Il est des injustices de la part de l’un des conjoints auxquelles l’autre conjoint ne peut pas être obligé par la loi de se soumettre. Et n’oubliez donc pas, pour l’amour de Dieu, que c’est Jésus, votre maître, qui a décidé cela !

Sous le principe de justice la femme d’une brute cruelle ou immonde peut être protégée. Ce n’est que sous le faux principe de grâce, ou pratique ecclésiastique, qu’on lui refuse cette protection. Le dogme, qui punit dans les enfants l’iniquité des pères, se trouve ainsi forcément la négation de la justice. La preuve en est qu’il décrète que ce qui est injuste chez l’homme devient juste chez Dieu, transcendante absurdité à laquelle il serait vraiment temps de donner congé.

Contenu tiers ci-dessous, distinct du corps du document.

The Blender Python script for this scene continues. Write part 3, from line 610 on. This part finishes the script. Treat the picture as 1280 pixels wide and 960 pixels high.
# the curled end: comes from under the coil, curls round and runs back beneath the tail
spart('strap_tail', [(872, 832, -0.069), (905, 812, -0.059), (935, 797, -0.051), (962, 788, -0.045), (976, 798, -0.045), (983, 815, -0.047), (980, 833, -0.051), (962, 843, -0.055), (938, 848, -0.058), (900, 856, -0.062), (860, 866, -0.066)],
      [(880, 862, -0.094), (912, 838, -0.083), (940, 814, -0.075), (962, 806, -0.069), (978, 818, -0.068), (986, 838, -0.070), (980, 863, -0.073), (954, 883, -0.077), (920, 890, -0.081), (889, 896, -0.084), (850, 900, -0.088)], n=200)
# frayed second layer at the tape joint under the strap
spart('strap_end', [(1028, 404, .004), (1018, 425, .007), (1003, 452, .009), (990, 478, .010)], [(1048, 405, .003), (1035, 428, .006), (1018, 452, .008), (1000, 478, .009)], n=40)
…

Malheureusement le prêtre, habitué à raisonner faux dans un système qu’il avoue ne pas pouvoir démontrer par le raisonnement, ne fait que poser des principes justes dans son faux système, mais conséquemment faux en droit naturel. Il faut donc le redresser sur la question du mariage comme sur celle de la liberté de conscience qu’il conteste avec fureur parce qu’il ne peut pas raisonner juste sur la question.